Como informa o texto jornalístico, não foram dados esclarecimentos públicos sobre a criticada desapropriação, restando ser confirmada a versão de construção de um “Centro Cultural” em homenagem à atriz Regina Duarte, ainda viva, pelo fato dela ter nascido na cidade.
Ora, não se questionando o valor pessoal da conhecida atriz, custa crer que tal motivo ensejaria a única hipótese viável de desapropriação, no caso, ou seja utilidade pública (enquadrando-se nos casos de divulgação de natureza artística). Seria forçar demais.
Por outro lado, se verdadeiro o valor citado pago, é elevado (cerca de R$1.500.000,00), por uma área de aproximadamente 600 metros quadrados.
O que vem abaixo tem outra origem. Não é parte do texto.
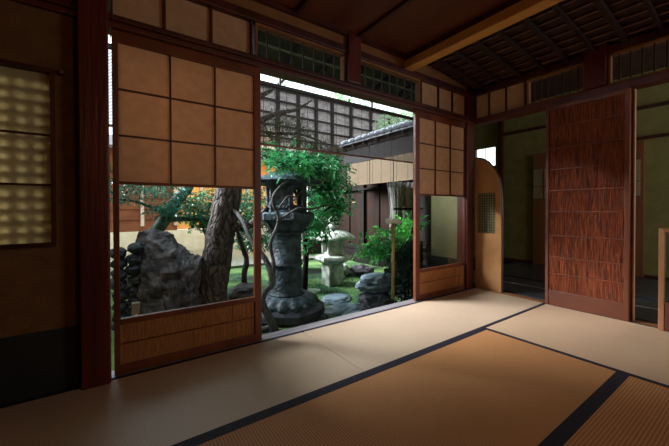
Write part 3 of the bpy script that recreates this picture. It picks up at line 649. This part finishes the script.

Ainda que em região central, é questionável e merecedor da fiscalização dos órgãos competentes, como Câmara de Vereadores e Ministério Público.
Novamente, voltamos a citar o prof Celso Antônio (op.cit., p.710) o qual pondera sobra a discricionariedade do Poder Público, em tais situações: “A discricionariedade dentro das hipóteses legais de desapropriação, não é, evidentemente, possibilidade aberta ao Poder Público de servir-se formalmente das expressões legais para atribuir-lhes a força de instrumento de satisfação de propósitos alheios aos que a lei protege, deseja e expressa. Ato de tal natureza configura desvio de poder e deve ser coartado pelo Judiciário através de meio eficaz, isto é, na própria ação de desapropriação, sob pena de não resultar na proteção pleiteada a valor jurídico resguardável.”
Aliás, outros assuntos já noticiados no mesmo jornal, como, por exemplo, respeitável verba autorizada sem maiores discussões pelo Legislativo, destinada à FEAC, deveriam ser objeto de maior fiscalização pelos órgãos responsáveis. Afinal, dinheiro público deve sempre ser bem aplicado. Nunca, para interesses escusos, ou em benefício de interesses particulares.